(Scenes as source code)
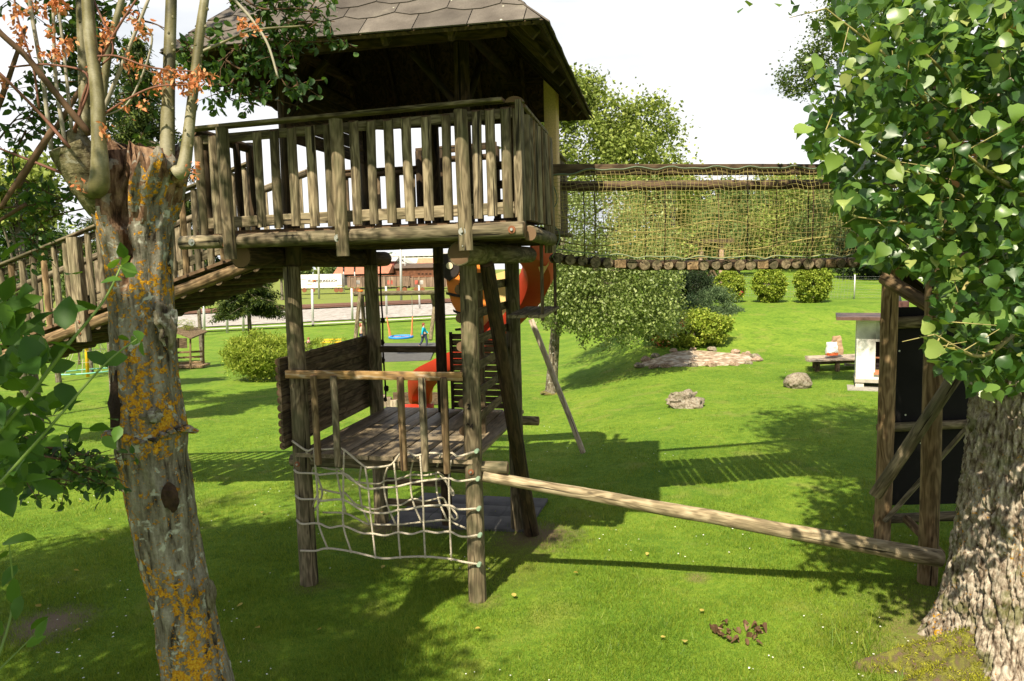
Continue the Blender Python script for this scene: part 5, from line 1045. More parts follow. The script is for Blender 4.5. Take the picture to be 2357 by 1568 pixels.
# shrubs and hedge balls
def shrub(name, x0, x1, y0, y1, label, m, size, ncl=60, per=90, dens=.3, group=None, squash=1.0, base_y=None, tpl='diamond', shell=.55, Yb=None, cat='shrub', nb=.8, tb=.4):
    gb = G((x0 + x1) / 2, base_y or y1) if Yb is None else np.array([P((x0 + x1) / 2, y1, Yb)[0], Yb, P((x0 + x1) / 2, y1, Yb)[2]])
    Y = gb[1]; wx = (x1 - x0) / 2 / FPX * Y; c = P((x0 + x1) / 2, (y0 + y1) / 2, Y); hz_ = (y1 - y0) / 2 / FPX * Y
    t = thing(name, gb, label, cat, group); p, cc = clumped(c + [0, wx * .6, 0], (wx, wx * .8, hz_), ncl, per, min(wx, hz_) * dens, shell=shell); p[:, 2] = np.maximum(p[:, 2], gz(p[:, 0], p[:, 1]) + .02)
    leafobj('foliage', p, size, m, t, tpl=tpl, nb=nb, tb=tb)
    L = [(spline([gb + [0, wx * .6, -.1], gb + [rnd.uniform(-.2, .2) * wx, wx * .6, hz_], cc[k % len(cc)]], 4), np.linspace(.03, .01, 9)) for k in range(6)]; tubes('stem', L, M_['bark'], t, 5); return t
shrub('round_bush', 1650, 1716, 626, 698, 'clipped round yellow green bush, leftmost on the bank and partly hidden', M_['lime'], .10, 170, 80, .17, 'clipped round bushes on the bank', shell=.8)
shrub('round_bush', 1742, 1814, 616, 698, 'clipped round green bush in the middle of the row on the bank', M_['lime'], .10, 190, 80, .16, 'clipped round bushes on the bank', shell=.8)
shrub('round_bush', 1838, 1920, 608, 698, 'clipped round green bush at the right end of the row on the bank', M_['lime'], .10, 210, 80, .15, 'clipped round bushes on the bank', shell=.8)
shrub('dark_shrub', 1560, 1650, 620, 720, 'dark juniper-like shrub between the birch and the round bushes', M_['deepgreen'], .15, 100, 90, .3, tpl='needle', Yb=33)
shrub('grey_green_shrub', 1580, 1715, 668, 790, 'grey green rounded shrub behind the low bright shrub', M_['teal'], .12, 130, 110, .25, Yb=31, tpl='needle', nb=.2, tb=-1.0)
shrub('bright_shrub', 1500, 1700, 718, 806, 'wide low bright green shrub near the stone fire circle', M_['lime'], .10, 190, 90, .28, shell=.5)
shrub('red_tipped_shrub', 1475, 1560, 705, 798, 'small shrub with reddish shoots at the edge of the birch', M_['bush'], .09, 60, 60, .3)
rf = thing('red_flowers', P(1520, 760, 22.6), 'red flower heads showing among the shrubs by the birch', 'flowers'); 
leafobj('petals', np.concatenate([P(x, y, 22.4) + rng.normal(size=(7, 3)) * .05 for x, y in ((1568, 745), (1570, 738), (1520, 795), (1545, 772), (1505, 780), (1530, 785), (1515, 775), (1512, 795), (1704, 672), (1540, 790))]), .07, M_['red'], rf)
shrub('feathery_shrub', 490, 680, 770, 882, 'feathery light green shrub left of the tower post', M_['lime'], .13, 260, 110, .3, tpl='needle', shell=.35, nb=.2, tb=-1.2)
shrub('tall_weeds', 655, 830, 785, 850, 'pale tall weeds behind the tower wall beside the yellow bench', M_['lime'], .11, 90, 60, .3, tpl='needle', nb=.1, tb=-1.5)

# spruces on the left
def spruce(base, H, R, label, name='spruce_tree', zmin=.1, cat='tree', dens=1.0, group=None):
    base = np.array(base, float); t = thing(name, base, label, cat, group); tube('trunk', [base - [0, 0, .2], base + [0, 0, H * .5], base + [0, 0, H]], [.035 * H * .6, .02 * H * .6, .01], M_['bark'], t, 8)
    pts = []; L = []; nlev = int(H * 3.2)
    for i in range(nlev):
        z = H * (zmin + (1 - zmin) * i / nlev); Lb = R * (1 - z / H) ** .8 + .1
        for k in range(9):
            a = rng.uniform(0, 2 * PI); Lk = Lb * rng.uniform(.7, 1.15); s_ = base + [0, 0, z]; e_ = s_ + np.array([math.cos(a), math.sin(a), 0]) * Lk + [0, 0, -.28 * Lk]; tip = e_ + [0, 0, .06 * Lk]
            q = spline([s_, s_ * .5 + e_ * .5 + [0, 0, .05], tip], 3); L.append((q, np.linspace(.03, .008, len(q)))); nn_ = int(34 * dens * max(.4, Lk)); tt = rng.uniform(.15, 1, nn_); b3 = np.stack([np.interp(tt, np.linspace(0, 1, len(q)), q[:, j]) for j in range(3)], 1)
            b3 += rng.normal(size=b3.shape) * [.10, .10, .03] * (1.2 - tt[:, None] * .7) + np.stack([np.zeros(nn_), np.zeros(nn_), -rng.uniform(0, .22, nn_)], 1); pts.append(b3)
    leafobj('needles', np.concatenate(pts), .17, M_['spruce'], t, tpl='needle', nbias=(0, 0, 1), nb=.6, tb=1.0); o_ = tubes('boughs', L, M_['bark'], t, 4); o_['kind'] = 'stuff'; return t
g1 = np.array([P(355, 700, 20)[0], 20, 0.]); g1[2] = gz(g1[0], 20); spruce(g1, 10.4, 2.9, 'tall dark spruce rising behind the pollarded trunk', dens=3.4, zmin=.36)
g1 = P(575, 760, 30); g1[2] = gz(g1[0], 30); spruce(g1, 5.9, 2.5, 'low spruce with drooping boughs beneath the ramp', dens=5.0, zmin=.50)
for i, (x, yt, yb_, Y, m) in enumerate(((40, 360, 520, 16, 'farleaf'), (20, 450, 640, 20, 'willow'), (110, 520, 680, 30, 'farleaf2'), (190, 560, 700, 34, 'spruce'), (-40, 600, 760, 15, 'willow'), (240, 590, 720, 26, 'farleaf2'), (450, 560, 640, 38, 'deepgreen'))):
    c = P(x, (yt + yb_) / 2, Y); r = (yb_ - yt) / 2 / FPX * Y; gb = float(gz(c[0], Y))
    tree('leafy_tree', (c[0], Y, gb), ['pale leafy tree crown at the far left above the ramp', 'dark leafy tree at the far left edge', 'soft green tree seen through the ramp railing at left', 'dark tree seen through the ramp railing beside the tall post', 'leafy tree low at the left edge under the ramp rail', 'green tree just left of the lichened trunk behind the ramp', 'dark low tree right of the lichened trunk'][i], 'tree', [(c, (r * 1.2, r * 1.1, r))], M_[m], .09 + Y * .003, .1, max(1, c[2] - gb), nclump=60, per=80, cr=r * .35, limbs=5)

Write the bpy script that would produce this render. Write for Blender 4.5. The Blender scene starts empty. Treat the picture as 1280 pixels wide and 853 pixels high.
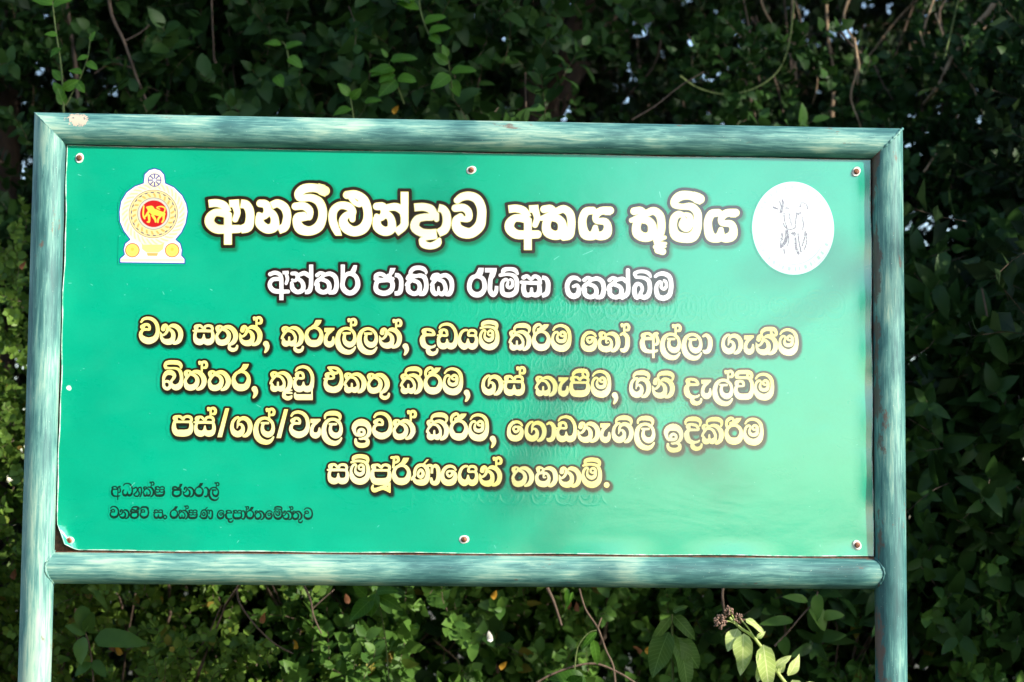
import bpy, bmesh, math, random
import numpy as np
from mathutils import Vector, Matrix
random.seed(11)
SC = bpy.context.scene
COL = SC.collection
# ---------------------------------------------------------------- camera, sky, sun, exposure
Z0 = 1.50                                # height of the lower rail's axis above the ground
cam = bpy.data.objects.new('camera', bpy.data.cameras.new('camera')); COL.objects.link(cam); SC.camera = cam
_y, _p, _r = 0.0525, 0.08962, 0.00836
_f = Vector((math.sin(_y)*math.cos(_p), math.cos(_y)*math.cos(_p), math.sin(_p)))
_rt = Vector((math.cos(_y), -math.sin(_y), 0)); _up = _rt.cross(_f)
_X = _rt*math.cos(_r)+_up*math.sin(_r); _Y = -_rt*math.sin(_r)+_up*math.cos(_r)
_M = Matrix((_X, _Y, -_f)).transposed().to_4x4(); _M.translation = Vector((-0.1549, -4.73237, Z0+0.09665))
cam.matrix_world = _M
cam.data.sensor_width = 36; cam.data.lens = 2600/1280*36; cam.data.clip_start = .05; cam.data.clip_end = 3000
cam.data.dof.use_dof = True; cam.data.dof.focus_distance = 4.78; cam.data.dof.aperture_fstop = 3.8

SUN = Vector((1.3, -1.0, .78)).normalized()
world = bpy.data.worlds.new('World'); SC.world = world; world.use_nodes = True
nt = world.node_tree; bg = nt.nodes['Background']
sky = nt.nodes.new('ShaderNodeTexSky'); sky.sky_type = 'NISHITA'; sky.sun_disc = False
sky.sun_elevation = math.asin(SUN.z); sky.sun_rotation = math.atan2(SUN.x, SUN.y)
sky.dust_density = .6; sky.air_density = 1.0
nt.links.new(sky.outputs[0], bg.inputs[0]); bg.inputs[1].default_value = .15
sl = bpy.data.lights.new('sun', 'SUN'); sl.energy = 3.5; sl.angle = math.radians(.5); sl.color = (1, .93, .82)
so = bpy.data.objects.new('sun', sl); COL.objects.link(so); so.rotation_euler = SUN.to_track_quat('Z', 'Y').to_euler(); so.location = (6, -4, 8)
SC.view_settings.view_transform = 'Standard'; SC.view_settings.look = 'None'; SC.view_settings.gamma = 1
SC.view_settings.exposure = 1.05
SC.cycles.max_bounces = 6; SC.cycles.transparent_max_bounces = 6; SC.cycles.use_denoising = True

# ---------------------------------------------------------------- small helpers
def mesh_obj(name, V, F, mat=None, parent=None, smooth=False, loc=None):
    me = bpy.data.meshes.new(name); me.from_pydata([tuple(v) for v in V], [], [tuple(f) for f in F]); me.update()
    if smooth: me.shade_smooth()
    if mat: me.materials.append(mat)
    o = bpy.data.objects.new(name, me); COL.objects.link(o)
    if parent: o.parent = parent
    if loc: o.location = loc
    return o
def quads_obj(name, V, Q, mat, parent=None, tint=None, uv=None, smooth=False):
    """fast path: V (n,3) array, Q (m,k) array of equal-sided faces"""
    me = bpy.data.meshes.new(name); V = np.asarray(V, np.float32); Q = np.asarray(Q, np.int32); k = Q.shape[1]
    me.vertices.add(len(V)); me.vertices.foreach_set('co', V.ravel())
    me.loops.add(Q.size); me.loops.foreach_set('vertex_index', Q.ravel())
    me.polygons.add(len(Q)); me.polygons.foreach_set('loop_start', np.arange(len(Q), dtype=np.int32)*k)
    if smooth: me.polygons.foreach_set('use_smooth', np.ones(len(Q), bool))
    if uv is not None:
        l = me.uv_layers.new(name='uv'); l.data.foreach_set('uv', np.asarray(uv, np.float32)[Q.ravel()].ravel())
    if tint is not None:
        a = me.attributes.new('tint', 'FLOAT', 'POINT'); a.data.foreach_set('value', np.asarray(tint, np.float32))
    me.update(calc_edges=True); me.validate()
    me.materials.append(mat)
    o = bpy.data.objects.new(name, me); COL.objects.link(o)
    if parent: o.parent = parent
    return o
def thing(name, label, cat, loc=(0, 0, 0), group=None):
    o = bpy.data.objects.new(name, None); COL.objects.link(o); o.location = loc; o.empty_display_size = .1
    o['label'] = label; o['category'] = cat
    if group: o['group'] = group
    return o
def tubes(paths, seg=6):
    """paths: list of [(x,y,z,r),...] -> one vertex/quad soup"""
    V = []; Q = []
    for p in paths:
        p = np.array(p, float); b = len(V)
        for i, q in enumerate(p):
            d = p[min(i+1, len(p)-1), :3]-p[max(i-1, 0), :3]; d /= np.linalg.norm(d)+1e-9
            a = np.cross(d, (0.31, .2, .93) if abs(d[2]) < .9 else (1, .1, 0)); a /= np.linalg.norm(a); c = np.cross(d, a)
            for k in range(seg):
                t = 2*math.pi*k/seg; V.append(q[:3]+q[3]*(a*math.cos(t)+c*math.sin(t)))
        for i in range(len(p)-1):
            for k in range(seg):
                k2 = (k+1) % seg; Q.append((b+i*seg+k, b+i*seg+k2, b+(i+1)*seg+k2, b+(i+1)*seg+k))
    return np.array(V), np.array(Q)
def tube_obj(name, paths, mat, parent=None, seg=6):
    V, Q = tubes(paths, seg); return quads_obj(name, V, Q, mat, parent, smooth=True)
def wander(a, b, r0, r1, n=8, amp=.06, rng=random):
    a = np.array(a, float); b = np.array(b, float); L = np.linalg.norm(b-a); out = []; o = np.zeros(3)
    for i in range(n+1):
        t = i/n
        if 0 < i < n: o = o*.6+np.array([rng.gauss(0, 1) for _ in range(3)])*amp*L*.5
        out.append((*(a+(b-a)*t+o*math.sin(math.pi*t)), r0+(r1-r0)*t))
    return out

class NT:
    def __init__(s, name):
        s.m = bpy.data.materials.new(name); s.m.use_nodes = True; s.t = s.m.node_tree; s.t.nodes.clear()
        s.out = s.n('ShaderNodeOutputMaterial')
    def n(s, ty, **kw):
        nd = s.t.nodes.new(ty)
        for k, v in kw.items():
            if k in ('ins',):
                for kk, vv in v.items(): nd.inputs[kk].default_value = vv
            else: setattr(nd, k, v)
        return nd
    def l(s, a, b): s.t.links.new(a, b)
    def noise(s, vec, scale, detail=4, rough=.6, dist=0.):
        nd = s.n('ShaderNodeTexNoise'); nd.inputs['Scale'].default_value = scale; nd.inputs['Detail'].default_value = detail
        nd.inputs['Roughness'].default_value = rough; nd.inputs['Distortion'].default_value = dist; s.l(vec, nd.inputs['Vector']); return nd.outputs['Fac']
    def ramp(s, fac, stops):
        nd = s.n('ShaderNodeValToRGB'); e = nd.color_ramp.elements
        while len(e) < len(stops): e.new(.5)
        for x, (p, c) in zip(e, stops): x.position = p; x.color = (*c, 1) if not isinstance(c, float) else (c, c, c, 1)
        s.l(fac, nd.inputs[0]); return nd.outputs[0]
    def mix(s, f, a, b, blend='MIX'):
        nd = s.n('ShaderNodeMix', data_type='RGBA', blend_type=blend)
        for sock, v in ((nd.inputs[0], f), (nd.inputs[6], a), (nd.inputs[7], b)):
            if hasattr(v, 'is_output'): s.l(v, sock)
            else: sock.default_value = v if isinstance(v, (int, float)) else (*v, 1)
        return nd.outputs[2]
    def math(s, op, a, b=0.):
        nd = s.n('ShaderNodeMath', operation=op)
        for sock, v in ((nd.inputs[0], a), (nd.inputs[1], b)):
            if hasattr(v, 'is_output'): s.l(v, sock)
            else: sock.default_value = v
        return nd.outputs[0]
    def scaled(s, vec, sc, loc=(0, 0, 0)):
        nd = s.n('ShaderNodeMapping'); nd.inputs['Scale'].default_value = sc; nd.inputs['Location'].default_value = loc; s.l(vec, nd.inputs['Vector']); return nd.outputs[0]
    def bump(s, h, strength=.3, dist=.01):
        nd = s.n('ShaderNodeBump'); nd.inputs['Strength'].default_value = strength; nd.inputs['Distance'].default_value = dist; s.l(h, nd.inputs['Height']); return nd.outputs[0]
    def pbsdf(s, color, rough, normal=None, **kw):
        p = s.n('ShaderNodeBsdfPrincipled')
        if hasattr(color, 'is_output'): s.l(color, p.inputs['Base Color'])
        else: p.inputs['Base Color'].default_value = (*color, 1)
        if hasattr(rough, 'is_output'): s.l(rough, p.inputs['Roughness'])
        else: p.inputs['Roughness'].default_value = rough
        if normal: s.l(normal, p.inputs['Normal'])
        for k, v in kw.items(): p.inputs[k].default_value = v
        return p
    def done(s, sh): s.l(sh, s.out.inputs['Surface']); return s.m

def leaf_material(name, dark, light, rough=.4, transl=.25, vein=.0, autumn=.0, spec=.22):
    m = NT(name); oi = m.n('ShaderNodeObjectInfo'); at = m.n('ShaderNodeAttribute', attribute_name='tint')
    t = m.math('FRACT', m.math('ADD', at.outputs['Fac'], oi.outputs['Random']))
    tc = m.n('ShaderNodeTexCoord')
    mot = m.noise(tc.outputs['Object'], 45, 3)
    c = m.ramp(t, [(0, dark), (.55, [a*.45+b*.55 for a, b in zip(dark, light)]), (.975, light), (.99, light if not autumn else (.30, .22, .03)), (1., light if not autumn else (.22, .09, .03))])
    c = m.mix(m.math('MULTIPLY', mot, .35), c, [x*1.5+.01 for x in light])
    if vein:      # midrib and side veins run in the blade's own coordinates
        sp = m.n('ShaderNodeSeparateXYZ'); m.l(tc.outputs['Object'], sp.inputs[0]); ax = m.math('ABSOLUTE', sp.outputs[0])
        rib = m.ramp(m.math('MULTIPLY', ax, 600.), [(.35, 1.), (.9, 0.)])
        sv = m.math('SINE', m.math('MULTIPLY', m.math('SUBTRACT', sp.outputs[1], m.math('MULTIPLY', ax, .8)), 620.))
        vv = m.math('MAXIMUM', rib, m.math('MULTIPLY', m.ramp(sv, [(.72, 0.), (.95, 1.)]), .45))
        c = m.mix(m.math('MULTIPLY', vv, vein), c, [min(1, x*1.9+.03) for x in light])
    p = m.pbsdf(c, rough, m.bump(mot, .25, .002)); p.inputs['Specular IOR Level'].default_value = spec
    tr = m.n('ShaderNodeBsdfTranslucent'); m.l(m.mix(.5, c, [min(1, x*1.6) for x in light]), tr.inputs[0])
    mx = m.n('ShaderNodeMixShader'); mx.inputs[0].default_value = transl; m.l(p.outputs[0], mx.inputs[1]); m.l(tr.outputs[0], mx.inputs[2])
    return m.done(mx.outputs[0])
def bark_material(name, c0, c1, scale=30):
    m = NT(name); g = m.n('ShaderNodeNewGeometry'); n = m.noise(m.scaled(g.outputs['Position'], (1, 1, .25)), scale, 6, .65)
    return m.done(m.pbsdf(m.ramp(n, [(.3, c0), (.7, c1)]), .85, m.bump(n, .6, .01)).outputs[0])

# ---------------------------------------------------------------- sign print
# Letter shapes measured off the sign: strokes are "x y r; x y r; ..." in the
# pixel units of the window they were measured in.  A trailing B = square ends,
# a leading P = straight-sided polygon.
CAMM = dict(f=2600.0, pos=(-0.1549, -4.73237, 0.09665), yaw=0.0525, pitch=0.08962, roll=0.00836)
def _cam_axes():
    y, p, r = CAMM['yaw'], CAMM['pitch'], CAMM['roll']
    f = np.array([math.sin(y)*math.cos(p), math.cos(y)*math.cos(p), math.sin(p)])
    rt = np.array([math.cos(y), -math.sin(y), 0.0]); up = np.cross(rt, f)
    return np.array([rt*math.cos(r)+up*math.sin(r), -rt*math.sin(r)+up*math.cos(r), f])
_AX = _cam_axes()
def survey(px, py, plane_y=0.0):
    """point on the plane y=plane_y (relative to the lower rail axis) seen at a measured position"""
    d = ((px-640.0)/CAMM['f'])*_AX[0] - ((py-426.5)/CAMM['f'])*_AX[1] + _AX[2]
    t = (plane_y-CAMM['pos'][1])/d[1]
    return np.array(CAMM['pos']) + d*t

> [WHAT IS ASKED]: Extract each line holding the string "script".

> [SOLUTION TO THIS PROBLEM]:
Continue the Blender Python script for this scene: part 5, from line 1045. More parts follow. The script is for Blender 4.5. Take the picture to be 2357 by 1568 pixels.
Write the bpy script that would produce this render. Write for Blender 4.5. The Blender scene starts empty. Treat the picture as 1280 pixels wide and 853 pixels high.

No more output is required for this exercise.